Overheard, at the gathering of people for a 6:00 am meeting.
"I've been up this late before, but I've never gotten up this early."
I've always told my friends ( a bit of wisdom from an old white man.), "Pay attention, you never know when you're a witness to significant history." I often recall my Dad taking me to a minor league baseball game in Minneapolis to see a young kid named Willie Mays. Actually, the attraction was some major leaguer who was playing his way back into shape before being called up. Mays was playing to earn his way up to the big leagues. The next time I saw him play in person was in the 1954 World Series in Cleveland.
This week I think I witnessed one of those historic, "I was there when it started"moments. My friends Janet and John Brownson and I were having our traditional after gym breakfast. We were finished eating, enjoying our conversation and coffee when the waitress came up to the table with two coffee pots in hand and said to John, "Did you want decaf?"

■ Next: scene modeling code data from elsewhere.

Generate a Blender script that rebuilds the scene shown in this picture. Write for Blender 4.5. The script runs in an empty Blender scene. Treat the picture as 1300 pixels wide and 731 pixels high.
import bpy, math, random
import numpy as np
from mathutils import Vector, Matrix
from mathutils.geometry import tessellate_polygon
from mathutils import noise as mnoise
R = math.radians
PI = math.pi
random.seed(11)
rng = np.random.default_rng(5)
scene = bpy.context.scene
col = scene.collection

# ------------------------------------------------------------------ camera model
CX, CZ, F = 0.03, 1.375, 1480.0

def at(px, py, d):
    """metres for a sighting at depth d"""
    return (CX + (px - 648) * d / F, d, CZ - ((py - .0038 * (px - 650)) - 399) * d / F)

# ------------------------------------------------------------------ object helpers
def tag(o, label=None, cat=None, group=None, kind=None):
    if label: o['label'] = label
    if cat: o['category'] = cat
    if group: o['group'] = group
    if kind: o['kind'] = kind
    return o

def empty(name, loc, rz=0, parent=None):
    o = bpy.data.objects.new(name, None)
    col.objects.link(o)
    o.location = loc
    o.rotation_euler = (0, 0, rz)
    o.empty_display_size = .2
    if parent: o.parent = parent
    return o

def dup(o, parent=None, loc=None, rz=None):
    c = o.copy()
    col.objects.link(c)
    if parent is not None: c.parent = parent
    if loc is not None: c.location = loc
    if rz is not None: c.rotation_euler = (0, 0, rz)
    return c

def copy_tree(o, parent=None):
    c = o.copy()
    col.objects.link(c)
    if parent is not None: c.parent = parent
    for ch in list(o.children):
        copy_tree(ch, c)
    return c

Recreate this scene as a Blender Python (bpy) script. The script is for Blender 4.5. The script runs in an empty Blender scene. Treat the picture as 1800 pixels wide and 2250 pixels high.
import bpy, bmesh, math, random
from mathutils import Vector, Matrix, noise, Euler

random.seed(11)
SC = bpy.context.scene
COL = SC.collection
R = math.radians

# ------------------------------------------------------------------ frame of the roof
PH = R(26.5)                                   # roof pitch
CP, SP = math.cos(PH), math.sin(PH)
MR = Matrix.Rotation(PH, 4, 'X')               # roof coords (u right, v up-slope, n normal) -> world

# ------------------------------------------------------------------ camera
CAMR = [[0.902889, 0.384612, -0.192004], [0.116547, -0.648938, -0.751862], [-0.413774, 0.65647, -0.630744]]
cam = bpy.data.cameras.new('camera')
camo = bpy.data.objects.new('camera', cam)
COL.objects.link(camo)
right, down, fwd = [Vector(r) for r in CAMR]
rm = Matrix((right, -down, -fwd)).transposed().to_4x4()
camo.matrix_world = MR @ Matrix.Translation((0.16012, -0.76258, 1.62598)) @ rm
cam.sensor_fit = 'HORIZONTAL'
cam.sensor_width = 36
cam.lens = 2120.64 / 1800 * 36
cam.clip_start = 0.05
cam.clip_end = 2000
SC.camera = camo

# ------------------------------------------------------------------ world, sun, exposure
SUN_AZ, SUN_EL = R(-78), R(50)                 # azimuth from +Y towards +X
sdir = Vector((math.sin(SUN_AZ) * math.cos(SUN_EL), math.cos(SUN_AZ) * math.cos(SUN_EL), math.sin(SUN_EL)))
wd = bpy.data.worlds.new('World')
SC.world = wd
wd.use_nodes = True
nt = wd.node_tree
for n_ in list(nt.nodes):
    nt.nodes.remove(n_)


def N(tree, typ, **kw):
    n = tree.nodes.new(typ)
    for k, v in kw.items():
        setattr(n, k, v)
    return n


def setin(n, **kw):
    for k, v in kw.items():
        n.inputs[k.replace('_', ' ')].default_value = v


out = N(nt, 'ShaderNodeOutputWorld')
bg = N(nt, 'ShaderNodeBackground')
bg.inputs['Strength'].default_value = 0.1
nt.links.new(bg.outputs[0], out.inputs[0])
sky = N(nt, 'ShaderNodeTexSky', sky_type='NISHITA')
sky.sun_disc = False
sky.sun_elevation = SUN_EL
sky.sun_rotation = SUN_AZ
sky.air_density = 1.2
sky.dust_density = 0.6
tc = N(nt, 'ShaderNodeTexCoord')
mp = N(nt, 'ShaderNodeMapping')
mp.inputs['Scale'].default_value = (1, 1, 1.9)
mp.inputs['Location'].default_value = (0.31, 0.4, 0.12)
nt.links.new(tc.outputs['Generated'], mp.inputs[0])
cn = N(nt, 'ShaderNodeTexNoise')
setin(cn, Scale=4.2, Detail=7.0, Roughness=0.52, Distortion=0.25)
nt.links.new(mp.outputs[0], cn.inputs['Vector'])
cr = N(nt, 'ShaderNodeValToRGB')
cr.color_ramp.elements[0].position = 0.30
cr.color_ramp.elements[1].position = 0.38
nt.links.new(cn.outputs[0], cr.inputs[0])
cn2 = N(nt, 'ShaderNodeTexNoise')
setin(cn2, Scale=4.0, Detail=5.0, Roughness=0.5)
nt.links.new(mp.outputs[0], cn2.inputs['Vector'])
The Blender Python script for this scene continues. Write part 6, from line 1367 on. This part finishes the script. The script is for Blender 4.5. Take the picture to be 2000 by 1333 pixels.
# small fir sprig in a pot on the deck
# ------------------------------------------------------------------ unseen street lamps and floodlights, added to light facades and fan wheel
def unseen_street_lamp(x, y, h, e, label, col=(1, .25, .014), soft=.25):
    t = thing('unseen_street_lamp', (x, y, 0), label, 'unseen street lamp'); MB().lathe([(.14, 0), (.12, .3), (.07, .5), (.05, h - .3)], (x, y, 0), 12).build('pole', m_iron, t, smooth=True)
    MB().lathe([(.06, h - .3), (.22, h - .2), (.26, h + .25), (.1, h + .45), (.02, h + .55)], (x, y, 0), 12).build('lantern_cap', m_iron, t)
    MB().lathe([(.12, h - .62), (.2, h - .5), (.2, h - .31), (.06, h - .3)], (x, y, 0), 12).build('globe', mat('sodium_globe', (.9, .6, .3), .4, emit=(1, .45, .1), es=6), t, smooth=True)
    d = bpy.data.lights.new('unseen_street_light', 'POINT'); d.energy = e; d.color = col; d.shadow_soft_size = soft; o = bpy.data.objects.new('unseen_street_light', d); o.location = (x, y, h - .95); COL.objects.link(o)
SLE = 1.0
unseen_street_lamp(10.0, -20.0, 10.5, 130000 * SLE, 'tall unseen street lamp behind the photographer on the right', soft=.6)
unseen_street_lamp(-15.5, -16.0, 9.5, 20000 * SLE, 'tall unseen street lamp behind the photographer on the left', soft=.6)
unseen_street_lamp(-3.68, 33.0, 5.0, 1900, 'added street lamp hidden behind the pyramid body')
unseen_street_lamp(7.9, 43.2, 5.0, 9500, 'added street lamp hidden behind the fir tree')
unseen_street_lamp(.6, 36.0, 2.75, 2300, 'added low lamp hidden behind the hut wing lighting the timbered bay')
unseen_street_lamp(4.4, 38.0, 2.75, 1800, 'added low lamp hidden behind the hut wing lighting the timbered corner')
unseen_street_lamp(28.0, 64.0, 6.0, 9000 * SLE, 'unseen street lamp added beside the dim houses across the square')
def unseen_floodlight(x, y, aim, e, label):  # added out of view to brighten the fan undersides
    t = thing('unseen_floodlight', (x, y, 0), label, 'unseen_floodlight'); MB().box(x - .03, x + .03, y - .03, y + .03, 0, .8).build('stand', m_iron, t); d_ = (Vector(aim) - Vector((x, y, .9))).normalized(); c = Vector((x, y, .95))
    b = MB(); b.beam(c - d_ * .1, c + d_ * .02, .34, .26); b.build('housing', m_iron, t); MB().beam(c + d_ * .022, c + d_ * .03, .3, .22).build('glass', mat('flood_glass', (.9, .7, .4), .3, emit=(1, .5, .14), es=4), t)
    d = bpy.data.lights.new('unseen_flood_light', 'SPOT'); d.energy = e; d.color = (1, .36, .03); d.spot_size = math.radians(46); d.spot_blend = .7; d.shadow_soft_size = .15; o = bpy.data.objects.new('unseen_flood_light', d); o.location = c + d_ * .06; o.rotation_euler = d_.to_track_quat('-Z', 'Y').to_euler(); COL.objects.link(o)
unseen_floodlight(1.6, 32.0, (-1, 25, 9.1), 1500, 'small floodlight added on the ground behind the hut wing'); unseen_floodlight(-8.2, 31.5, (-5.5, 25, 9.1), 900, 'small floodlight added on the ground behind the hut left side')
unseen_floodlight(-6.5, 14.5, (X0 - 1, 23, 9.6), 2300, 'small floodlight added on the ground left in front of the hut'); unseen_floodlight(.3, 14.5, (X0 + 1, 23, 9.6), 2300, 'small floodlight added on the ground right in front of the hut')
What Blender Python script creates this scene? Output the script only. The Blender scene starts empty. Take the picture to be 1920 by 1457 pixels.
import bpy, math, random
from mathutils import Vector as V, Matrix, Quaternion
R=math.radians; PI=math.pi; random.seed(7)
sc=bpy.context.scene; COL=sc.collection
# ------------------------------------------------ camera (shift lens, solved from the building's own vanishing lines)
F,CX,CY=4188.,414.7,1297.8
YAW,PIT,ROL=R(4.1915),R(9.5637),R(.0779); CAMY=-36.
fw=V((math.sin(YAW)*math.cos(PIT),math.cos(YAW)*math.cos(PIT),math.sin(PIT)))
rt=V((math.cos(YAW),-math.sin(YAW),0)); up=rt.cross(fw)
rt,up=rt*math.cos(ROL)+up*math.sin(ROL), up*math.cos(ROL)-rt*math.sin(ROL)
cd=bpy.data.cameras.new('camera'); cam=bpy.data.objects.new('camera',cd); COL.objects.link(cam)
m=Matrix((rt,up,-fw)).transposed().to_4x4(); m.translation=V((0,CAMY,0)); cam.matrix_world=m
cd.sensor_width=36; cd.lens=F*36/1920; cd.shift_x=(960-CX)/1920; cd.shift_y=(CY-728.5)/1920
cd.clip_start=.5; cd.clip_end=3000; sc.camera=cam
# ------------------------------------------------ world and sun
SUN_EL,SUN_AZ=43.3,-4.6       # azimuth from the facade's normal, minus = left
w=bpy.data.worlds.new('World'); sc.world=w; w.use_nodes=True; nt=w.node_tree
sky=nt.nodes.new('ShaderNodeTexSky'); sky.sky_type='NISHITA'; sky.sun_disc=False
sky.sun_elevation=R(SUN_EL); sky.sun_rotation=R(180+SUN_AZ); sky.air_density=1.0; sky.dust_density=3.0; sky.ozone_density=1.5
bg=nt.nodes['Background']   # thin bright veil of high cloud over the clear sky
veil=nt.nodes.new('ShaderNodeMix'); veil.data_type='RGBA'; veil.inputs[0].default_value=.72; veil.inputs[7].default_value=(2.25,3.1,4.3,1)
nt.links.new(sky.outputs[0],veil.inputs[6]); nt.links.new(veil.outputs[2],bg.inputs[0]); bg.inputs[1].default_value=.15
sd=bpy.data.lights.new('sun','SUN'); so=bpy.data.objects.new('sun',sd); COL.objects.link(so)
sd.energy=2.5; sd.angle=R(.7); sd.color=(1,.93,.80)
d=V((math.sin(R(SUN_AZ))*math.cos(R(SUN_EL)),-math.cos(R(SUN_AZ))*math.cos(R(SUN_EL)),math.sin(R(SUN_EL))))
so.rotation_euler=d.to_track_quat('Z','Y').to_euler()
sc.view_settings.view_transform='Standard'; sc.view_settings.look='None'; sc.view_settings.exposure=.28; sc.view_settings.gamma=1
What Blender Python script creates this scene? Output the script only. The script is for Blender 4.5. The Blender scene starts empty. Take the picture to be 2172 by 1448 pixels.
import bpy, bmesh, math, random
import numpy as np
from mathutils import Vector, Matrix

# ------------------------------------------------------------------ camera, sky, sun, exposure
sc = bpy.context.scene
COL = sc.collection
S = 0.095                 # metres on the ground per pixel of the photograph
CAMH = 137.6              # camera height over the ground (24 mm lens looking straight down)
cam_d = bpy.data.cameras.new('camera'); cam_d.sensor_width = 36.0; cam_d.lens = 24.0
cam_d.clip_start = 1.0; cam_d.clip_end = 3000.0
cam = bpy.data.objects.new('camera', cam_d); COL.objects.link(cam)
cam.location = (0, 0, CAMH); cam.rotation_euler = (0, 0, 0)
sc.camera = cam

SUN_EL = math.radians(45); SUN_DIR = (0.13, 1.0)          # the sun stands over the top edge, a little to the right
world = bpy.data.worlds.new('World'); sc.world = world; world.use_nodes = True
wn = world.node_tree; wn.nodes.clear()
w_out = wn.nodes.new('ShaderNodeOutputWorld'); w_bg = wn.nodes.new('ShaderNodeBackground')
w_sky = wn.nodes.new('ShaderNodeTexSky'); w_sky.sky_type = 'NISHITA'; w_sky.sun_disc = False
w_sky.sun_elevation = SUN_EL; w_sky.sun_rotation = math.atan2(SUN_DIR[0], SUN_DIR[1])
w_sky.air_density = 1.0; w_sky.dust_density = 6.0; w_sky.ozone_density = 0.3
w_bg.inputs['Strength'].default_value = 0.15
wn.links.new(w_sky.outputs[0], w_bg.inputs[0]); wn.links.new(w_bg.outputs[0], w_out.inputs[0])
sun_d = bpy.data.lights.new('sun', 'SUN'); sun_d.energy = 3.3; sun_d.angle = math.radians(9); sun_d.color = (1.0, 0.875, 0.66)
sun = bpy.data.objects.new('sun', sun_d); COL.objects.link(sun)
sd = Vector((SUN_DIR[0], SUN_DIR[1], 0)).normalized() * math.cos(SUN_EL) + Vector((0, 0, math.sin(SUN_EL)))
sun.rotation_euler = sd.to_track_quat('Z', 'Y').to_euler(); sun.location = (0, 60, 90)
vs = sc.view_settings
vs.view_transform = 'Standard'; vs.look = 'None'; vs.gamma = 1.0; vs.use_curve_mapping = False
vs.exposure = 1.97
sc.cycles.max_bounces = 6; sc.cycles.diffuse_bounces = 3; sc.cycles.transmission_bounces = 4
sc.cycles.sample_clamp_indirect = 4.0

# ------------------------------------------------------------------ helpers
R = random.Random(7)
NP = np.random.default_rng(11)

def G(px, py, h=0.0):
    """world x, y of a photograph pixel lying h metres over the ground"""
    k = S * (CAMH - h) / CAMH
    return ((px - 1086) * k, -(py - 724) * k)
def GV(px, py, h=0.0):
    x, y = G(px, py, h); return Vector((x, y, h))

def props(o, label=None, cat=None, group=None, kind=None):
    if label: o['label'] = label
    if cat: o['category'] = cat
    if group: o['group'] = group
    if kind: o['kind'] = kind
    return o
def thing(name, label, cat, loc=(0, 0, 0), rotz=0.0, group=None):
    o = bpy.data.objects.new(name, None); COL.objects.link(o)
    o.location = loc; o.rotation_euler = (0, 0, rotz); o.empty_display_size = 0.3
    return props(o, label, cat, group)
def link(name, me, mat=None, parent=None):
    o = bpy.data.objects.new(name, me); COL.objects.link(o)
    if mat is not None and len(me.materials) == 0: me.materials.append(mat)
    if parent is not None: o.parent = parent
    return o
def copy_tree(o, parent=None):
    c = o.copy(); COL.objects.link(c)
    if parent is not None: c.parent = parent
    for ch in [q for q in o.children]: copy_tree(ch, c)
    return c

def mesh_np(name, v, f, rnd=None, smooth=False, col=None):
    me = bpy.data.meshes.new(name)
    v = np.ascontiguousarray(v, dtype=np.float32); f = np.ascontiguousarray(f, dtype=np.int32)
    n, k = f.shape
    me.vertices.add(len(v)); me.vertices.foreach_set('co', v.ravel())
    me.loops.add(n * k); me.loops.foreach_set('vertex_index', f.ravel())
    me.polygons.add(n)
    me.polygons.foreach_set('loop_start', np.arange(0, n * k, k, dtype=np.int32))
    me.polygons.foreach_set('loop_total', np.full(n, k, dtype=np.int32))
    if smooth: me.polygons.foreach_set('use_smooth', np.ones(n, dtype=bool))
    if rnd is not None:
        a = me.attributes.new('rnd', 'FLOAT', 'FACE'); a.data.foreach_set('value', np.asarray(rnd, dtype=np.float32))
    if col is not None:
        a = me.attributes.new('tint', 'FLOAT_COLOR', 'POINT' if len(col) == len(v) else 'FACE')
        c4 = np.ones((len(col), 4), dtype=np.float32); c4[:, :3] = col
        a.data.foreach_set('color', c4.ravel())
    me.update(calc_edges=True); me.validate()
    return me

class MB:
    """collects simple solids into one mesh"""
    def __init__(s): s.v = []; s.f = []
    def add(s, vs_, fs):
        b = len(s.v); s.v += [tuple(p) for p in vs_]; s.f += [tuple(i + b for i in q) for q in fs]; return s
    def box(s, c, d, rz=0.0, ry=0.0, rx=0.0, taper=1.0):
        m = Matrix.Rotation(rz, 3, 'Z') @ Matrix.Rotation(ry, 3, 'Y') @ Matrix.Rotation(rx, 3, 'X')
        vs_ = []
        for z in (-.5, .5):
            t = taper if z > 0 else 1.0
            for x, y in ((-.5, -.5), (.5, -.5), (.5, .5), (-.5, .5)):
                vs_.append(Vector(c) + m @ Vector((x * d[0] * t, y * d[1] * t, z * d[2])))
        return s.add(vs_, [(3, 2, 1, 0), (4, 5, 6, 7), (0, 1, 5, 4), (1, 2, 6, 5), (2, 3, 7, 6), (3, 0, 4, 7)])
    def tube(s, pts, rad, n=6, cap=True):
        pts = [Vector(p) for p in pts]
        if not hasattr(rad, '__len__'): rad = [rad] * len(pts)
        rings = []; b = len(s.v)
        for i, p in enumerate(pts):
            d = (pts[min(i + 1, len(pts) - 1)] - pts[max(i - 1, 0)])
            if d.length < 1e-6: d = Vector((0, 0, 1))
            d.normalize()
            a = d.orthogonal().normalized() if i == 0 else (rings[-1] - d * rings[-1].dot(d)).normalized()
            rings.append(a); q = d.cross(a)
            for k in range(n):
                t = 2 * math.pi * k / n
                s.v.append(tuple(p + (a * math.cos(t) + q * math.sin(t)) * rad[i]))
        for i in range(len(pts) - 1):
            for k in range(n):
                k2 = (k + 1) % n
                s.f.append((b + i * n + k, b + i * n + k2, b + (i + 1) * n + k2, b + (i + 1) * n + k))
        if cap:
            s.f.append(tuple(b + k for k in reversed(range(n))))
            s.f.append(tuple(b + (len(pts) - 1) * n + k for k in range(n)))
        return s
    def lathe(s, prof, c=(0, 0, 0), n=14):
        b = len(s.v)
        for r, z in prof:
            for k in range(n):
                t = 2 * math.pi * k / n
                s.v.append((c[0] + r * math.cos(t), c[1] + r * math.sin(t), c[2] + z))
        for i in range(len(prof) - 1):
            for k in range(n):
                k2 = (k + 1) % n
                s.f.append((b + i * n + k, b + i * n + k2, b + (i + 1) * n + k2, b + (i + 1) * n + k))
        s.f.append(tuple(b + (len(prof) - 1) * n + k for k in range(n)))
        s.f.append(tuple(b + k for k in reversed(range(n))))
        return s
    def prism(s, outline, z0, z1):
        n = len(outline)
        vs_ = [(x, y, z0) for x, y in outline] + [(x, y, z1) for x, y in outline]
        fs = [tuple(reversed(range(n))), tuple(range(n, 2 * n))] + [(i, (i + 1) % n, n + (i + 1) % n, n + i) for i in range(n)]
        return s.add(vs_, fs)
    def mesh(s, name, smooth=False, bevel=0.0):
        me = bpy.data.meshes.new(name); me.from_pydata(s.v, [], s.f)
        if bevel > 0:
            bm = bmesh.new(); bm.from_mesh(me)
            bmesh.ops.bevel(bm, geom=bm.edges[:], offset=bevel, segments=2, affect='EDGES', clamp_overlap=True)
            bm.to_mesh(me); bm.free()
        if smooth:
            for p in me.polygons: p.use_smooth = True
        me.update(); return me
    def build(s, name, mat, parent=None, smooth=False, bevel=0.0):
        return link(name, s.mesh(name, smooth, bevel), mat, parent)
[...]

I have to explain something about John. He fancies himself a comic for good reason. He's one of those people that can take shorthand language and mock it by stating it as literal conversation. For instance, if you mock John for being bald, he will quickly remind you that he isn't bald, but he shaves his head by choice. He can claim that he could afford a new truck, but he chooses to drive two older vehicles, one for his tools and another for....? I forget why, but the excuse sounds logical when he says it.
Remeber when Trump's second wife used to refer to him as The Donald? Very often John acts like a guy we might call The John. He's got an answer for questions nobody ever asks and he will share that knowledge with you at the drop of a hat. He has an air of bucolic superiority that he's earned and deserves. He's also my oldest and best friend, so I can't be open-minded about him.
Back to our breakfast table. Pam, our waitress, asked him if he wanted Decaff coffee. He answered, "If I wanted decaf, I would have asked for more water." We chuckled. Then he brightened up and said, "It doesn't have sugar either." Janet mentioned the lack of calories. I threw no gluten into the pot. I forget the order and the source, but salt, vitamins, chlorine, salmonella were introduced as elements that would be missing from our new product. We could market it. What to name it? We decided to give credit where credit is due. We would market as, "Water from The John."
I'm always open to questions and comments. I leave you today as you found me this morning or whenever you read or delete this post, confused and hopelessly naive.
Poppa Jeff, holder of the pitching wedge and ruler of...we're working on that.